I correttivi da apportare al nostro mercato del lavoro sono molteplici e tante sono le misure da implementare con urgenza. Ma ci vuole coraggio
Nell’ormai lontano 2013 fui tra i promotori dell’iniziativa “Salviamo il lavoro in Ticino”: avevo firmato l’iniziativa come proponente proprio perché ero fermamente convinta della necessità di introdurre un salario minimo per arginare la spirale negativa dei salari innescata, tra l’altro, dalla libera circolazione delle persone. Il 14 giugno 2015, con grande sorpresa di molti scettici che l’avevano data per morta nella culla, il popolo approvò la proposta: una decisione storica.
Qualche anno dopo, nel 2019, di fronte allo stallo politico che ne ritardava l’applicazione, mi feci portavoce di una soluzione che permettesse di uscire dall’impasse: l’adeguamento del salario minimo in tappe graduali, soluzione che fu poi applicata.

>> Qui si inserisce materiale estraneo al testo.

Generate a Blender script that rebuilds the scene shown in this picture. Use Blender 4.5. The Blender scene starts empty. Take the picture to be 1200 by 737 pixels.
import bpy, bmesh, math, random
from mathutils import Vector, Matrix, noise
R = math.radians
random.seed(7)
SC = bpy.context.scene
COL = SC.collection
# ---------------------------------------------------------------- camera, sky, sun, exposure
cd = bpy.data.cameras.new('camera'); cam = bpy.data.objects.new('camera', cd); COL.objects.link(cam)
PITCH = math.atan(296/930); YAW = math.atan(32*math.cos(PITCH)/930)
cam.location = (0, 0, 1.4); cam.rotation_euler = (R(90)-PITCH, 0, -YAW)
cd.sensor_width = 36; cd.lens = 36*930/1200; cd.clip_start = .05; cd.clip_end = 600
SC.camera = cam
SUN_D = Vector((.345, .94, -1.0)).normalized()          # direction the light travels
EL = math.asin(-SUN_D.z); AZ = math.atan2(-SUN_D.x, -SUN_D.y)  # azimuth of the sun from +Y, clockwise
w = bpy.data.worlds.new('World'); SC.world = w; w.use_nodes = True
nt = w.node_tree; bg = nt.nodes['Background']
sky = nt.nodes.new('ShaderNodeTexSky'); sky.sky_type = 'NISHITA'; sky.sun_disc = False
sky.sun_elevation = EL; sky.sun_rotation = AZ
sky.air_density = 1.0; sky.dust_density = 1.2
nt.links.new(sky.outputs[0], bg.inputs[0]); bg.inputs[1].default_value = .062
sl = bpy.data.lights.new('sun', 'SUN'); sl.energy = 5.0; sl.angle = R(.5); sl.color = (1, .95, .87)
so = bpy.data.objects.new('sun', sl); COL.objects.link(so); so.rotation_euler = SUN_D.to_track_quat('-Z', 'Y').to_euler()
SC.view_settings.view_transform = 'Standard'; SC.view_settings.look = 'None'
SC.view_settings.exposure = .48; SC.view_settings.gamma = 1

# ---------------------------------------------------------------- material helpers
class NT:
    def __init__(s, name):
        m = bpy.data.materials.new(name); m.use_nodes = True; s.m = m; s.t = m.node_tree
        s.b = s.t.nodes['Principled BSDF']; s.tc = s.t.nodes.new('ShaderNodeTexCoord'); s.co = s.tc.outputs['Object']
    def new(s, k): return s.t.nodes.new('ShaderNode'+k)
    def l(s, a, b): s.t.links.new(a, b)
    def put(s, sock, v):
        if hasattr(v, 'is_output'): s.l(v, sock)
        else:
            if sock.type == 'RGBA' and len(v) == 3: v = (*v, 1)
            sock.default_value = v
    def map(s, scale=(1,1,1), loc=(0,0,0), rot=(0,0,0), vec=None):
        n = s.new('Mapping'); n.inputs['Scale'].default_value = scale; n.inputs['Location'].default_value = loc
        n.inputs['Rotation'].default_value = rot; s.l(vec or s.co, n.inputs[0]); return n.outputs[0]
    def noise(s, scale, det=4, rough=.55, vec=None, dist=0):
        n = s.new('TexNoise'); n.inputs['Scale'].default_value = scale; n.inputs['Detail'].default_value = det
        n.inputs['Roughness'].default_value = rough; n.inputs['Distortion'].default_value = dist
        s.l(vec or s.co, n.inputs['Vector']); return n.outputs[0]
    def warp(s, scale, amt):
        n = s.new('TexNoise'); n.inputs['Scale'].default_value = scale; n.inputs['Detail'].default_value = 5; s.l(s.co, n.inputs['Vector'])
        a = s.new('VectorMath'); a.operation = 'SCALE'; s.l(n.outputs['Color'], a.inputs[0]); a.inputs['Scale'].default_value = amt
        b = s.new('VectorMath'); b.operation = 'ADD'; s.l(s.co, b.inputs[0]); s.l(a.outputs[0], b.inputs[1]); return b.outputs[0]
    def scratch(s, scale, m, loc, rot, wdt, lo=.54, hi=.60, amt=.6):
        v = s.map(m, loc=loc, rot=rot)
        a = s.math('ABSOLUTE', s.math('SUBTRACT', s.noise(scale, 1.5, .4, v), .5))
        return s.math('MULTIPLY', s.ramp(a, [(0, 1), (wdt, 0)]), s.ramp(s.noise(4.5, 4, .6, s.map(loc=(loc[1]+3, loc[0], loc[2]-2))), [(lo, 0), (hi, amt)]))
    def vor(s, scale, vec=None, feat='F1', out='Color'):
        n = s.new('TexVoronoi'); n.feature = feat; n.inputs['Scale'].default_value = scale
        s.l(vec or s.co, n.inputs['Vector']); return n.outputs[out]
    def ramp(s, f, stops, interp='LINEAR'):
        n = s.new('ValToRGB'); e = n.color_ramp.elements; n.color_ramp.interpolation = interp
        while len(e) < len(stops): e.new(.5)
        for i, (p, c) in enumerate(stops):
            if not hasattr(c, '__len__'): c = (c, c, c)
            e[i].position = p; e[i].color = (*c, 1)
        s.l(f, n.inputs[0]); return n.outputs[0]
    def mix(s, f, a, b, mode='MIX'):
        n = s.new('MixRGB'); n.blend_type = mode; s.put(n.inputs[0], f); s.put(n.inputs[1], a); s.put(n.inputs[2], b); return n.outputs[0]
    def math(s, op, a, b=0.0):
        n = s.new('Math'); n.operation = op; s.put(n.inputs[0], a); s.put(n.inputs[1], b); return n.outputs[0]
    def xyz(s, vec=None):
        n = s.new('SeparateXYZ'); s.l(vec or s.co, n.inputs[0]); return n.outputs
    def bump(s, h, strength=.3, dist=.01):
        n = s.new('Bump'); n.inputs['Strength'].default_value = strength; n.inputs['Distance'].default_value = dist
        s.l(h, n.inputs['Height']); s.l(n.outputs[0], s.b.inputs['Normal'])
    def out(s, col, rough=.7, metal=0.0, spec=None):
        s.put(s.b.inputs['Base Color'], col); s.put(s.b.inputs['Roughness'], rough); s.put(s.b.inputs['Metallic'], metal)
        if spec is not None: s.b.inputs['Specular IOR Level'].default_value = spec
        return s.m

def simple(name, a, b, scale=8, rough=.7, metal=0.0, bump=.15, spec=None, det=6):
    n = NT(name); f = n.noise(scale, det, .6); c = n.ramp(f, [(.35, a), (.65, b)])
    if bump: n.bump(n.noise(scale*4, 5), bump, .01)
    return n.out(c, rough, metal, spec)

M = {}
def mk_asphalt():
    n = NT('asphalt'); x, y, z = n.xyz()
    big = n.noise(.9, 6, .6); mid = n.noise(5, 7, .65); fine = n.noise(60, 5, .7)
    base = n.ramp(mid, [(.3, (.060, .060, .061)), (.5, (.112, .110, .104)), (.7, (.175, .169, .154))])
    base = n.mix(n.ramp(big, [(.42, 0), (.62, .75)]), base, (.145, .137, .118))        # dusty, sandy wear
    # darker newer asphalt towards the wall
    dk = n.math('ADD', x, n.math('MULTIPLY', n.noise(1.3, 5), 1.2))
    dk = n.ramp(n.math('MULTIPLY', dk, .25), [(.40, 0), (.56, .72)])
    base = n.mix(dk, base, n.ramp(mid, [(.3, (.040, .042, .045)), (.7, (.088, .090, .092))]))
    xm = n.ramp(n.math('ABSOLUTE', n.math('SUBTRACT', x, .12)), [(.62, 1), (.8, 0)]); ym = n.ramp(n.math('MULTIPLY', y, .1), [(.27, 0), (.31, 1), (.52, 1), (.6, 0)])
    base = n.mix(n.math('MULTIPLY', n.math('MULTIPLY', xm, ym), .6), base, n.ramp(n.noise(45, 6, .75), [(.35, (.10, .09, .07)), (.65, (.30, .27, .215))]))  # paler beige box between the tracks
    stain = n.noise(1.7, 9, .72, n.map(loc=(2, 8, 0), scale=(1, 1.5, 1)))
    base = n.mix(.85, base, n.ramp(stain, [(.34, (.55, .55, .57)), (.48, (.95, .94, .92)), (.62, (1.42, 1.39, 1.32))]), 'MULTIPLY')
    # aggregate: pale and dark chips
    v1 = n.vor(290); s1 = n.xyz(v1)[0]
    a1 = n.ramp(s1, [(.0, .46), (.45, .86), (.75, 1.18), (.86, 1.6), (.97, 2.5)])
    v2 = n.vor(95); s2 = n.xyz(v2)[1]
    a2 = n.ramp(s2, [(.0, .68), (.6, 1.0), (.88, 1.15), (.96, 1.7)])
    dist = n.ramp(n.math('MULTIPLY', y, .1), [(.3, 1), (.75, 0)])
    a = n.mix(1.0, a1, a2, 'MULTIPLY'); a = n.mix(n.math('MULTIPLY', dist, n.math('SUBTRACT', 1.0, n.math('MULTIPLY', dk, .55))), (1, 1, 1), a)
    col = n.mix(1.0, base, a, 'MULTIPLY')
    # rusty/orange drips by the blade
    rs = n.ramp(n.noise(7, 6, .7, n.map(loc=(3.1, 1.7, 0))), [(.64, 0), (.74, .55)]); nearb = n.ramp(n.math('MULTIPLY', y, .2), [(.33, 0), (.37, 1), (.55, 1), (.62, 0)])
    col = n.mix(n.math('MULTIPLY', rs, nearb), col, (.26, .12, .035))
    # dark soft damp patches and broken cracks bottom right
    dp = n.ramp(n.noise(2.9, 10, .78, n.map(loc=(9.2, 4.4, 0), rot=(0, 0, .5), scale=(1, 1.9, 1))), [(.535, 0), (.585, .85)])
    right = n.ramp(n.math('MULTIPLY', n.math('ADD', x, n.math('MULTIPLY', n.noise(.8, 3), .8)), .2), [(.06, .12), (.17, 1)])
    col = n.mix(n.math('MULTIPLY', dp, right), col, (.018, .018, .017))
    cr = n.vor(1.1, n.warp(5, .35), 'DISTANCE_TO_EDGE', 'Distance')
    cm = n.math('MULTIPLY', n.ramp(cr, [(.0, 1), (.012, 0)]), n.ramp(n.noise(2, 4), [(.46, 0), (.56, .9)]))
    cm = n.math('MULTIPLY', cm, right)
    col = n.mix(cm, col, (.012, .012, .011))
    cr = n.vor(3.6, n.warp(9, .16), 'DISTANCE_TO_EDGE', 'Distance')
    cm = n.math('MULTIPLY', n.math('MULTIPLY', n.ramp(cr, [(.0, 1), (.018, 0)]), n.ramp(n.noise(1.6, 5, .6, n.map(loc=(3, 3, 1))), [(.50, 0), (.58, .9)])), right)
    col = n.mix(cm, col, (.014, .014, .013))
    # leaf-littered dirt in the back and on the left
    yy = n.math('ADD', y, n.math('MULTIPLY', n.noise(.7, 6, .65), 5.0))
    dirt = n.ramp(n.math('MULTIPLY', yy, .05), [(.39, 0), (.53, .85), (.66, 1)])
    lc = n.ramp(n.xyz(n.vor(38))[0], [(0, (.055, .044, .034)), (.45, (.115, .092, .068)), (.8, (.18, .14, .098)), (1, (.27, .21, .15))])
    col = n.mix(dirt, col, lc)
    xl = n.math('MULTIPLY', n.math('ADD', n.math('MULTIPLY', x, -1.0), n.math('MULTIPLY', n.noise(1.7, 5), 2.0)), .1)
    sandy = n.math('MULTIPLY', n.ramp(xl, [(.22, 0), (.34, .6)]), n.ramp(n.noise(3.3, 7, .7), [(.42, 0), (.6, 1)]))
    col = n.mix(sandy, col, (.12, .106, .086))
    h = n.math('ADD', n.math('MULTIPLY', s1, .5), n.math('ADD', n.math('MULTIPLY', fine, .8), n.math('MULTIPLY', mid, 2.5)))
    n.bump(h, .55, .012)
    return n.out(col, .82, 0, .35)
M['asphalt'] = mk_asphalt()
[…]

Non mi furono risparmiate critiche dagli oppositori politici intenti a denigrare chi sin dalla prima ora si era battuta per l’introduzione nella nostra Costituzione di questo passo fondamentale e cercava, con pragmatismo e buon senso, di superare i veti incrociati.
Finalmente nel 2021, dopo ben sei anni dall’accettazione del popolo, il salario minimo vide la luce proprio grazie all’approccio graduale di cui fui una delle prime propugnatrici. Oggi, a distanza di tre anni dalla sua introduzione sappiamo di aver avuto ragione. Le analisi indipendenti mostrano che il salario minimo ha avuto solo effetti benefici sul mercato del lavoro ticinese, con buona pace delle cassandre che paventavano catastrofi per l’occupazione o l’economia.
La legge sul salario minimo ha portato a un aumento del 36% dei salari orari medi per i lavoratori che prima stavano sotto il livello salariale minimo. Essa ha avuto un effetto positivo sui lavoratori svizzeri (non è quindi una legge che “avrebbe favorito solo i frontalieri”). Per contro, non c’è stato nessun impatto negativo sui salari più alti e nemmeno un aumento della disoccupazione come pronosticavano i contrari all’applicazione di questa norma.
Siamo felici che ora si prosegua con gli aumenti graduali come proposto in passato. Questo non significa, tuttavia, che bisogna rimanere fermi a questa misura, anzi. Come abbiamo sempre detto, il salario minimo era un cerotto che serviva ad arginare il fenomeno del ribasso continuo dei salari, ingenerato dalla libera circolazione delle persone, ma da solo non basta.
I correttivi da apportare al nostro mercato del lavoro sono molteplici e tante sono le misure da implementare con urgenza. Misure che vanno dalle condizioni quadro (come, per esempio, la tassazione dei redditi da lavoro che potrebbe paradossalmente diventare un disincentivo al lavoro), alla formazione professionale, dal miglioramento dell’apprendistato al ripensamento degli uffici regionali di collocamento.
Per fare questo ci vuole coraggio, esattamente lo stesso coraggio che avemmo noi molti anni fa proponendo la modifica costituzionale alla base della legge e quello che ebbero i cittadini ticinesi approvandola. Ora Stato e aziende mostrino di sapere ancora trovare soluzioni condivise nell’interesse dei cittadini di questo Paese. Il popolo nel 2015 mostrò la strada. Basta seguirla.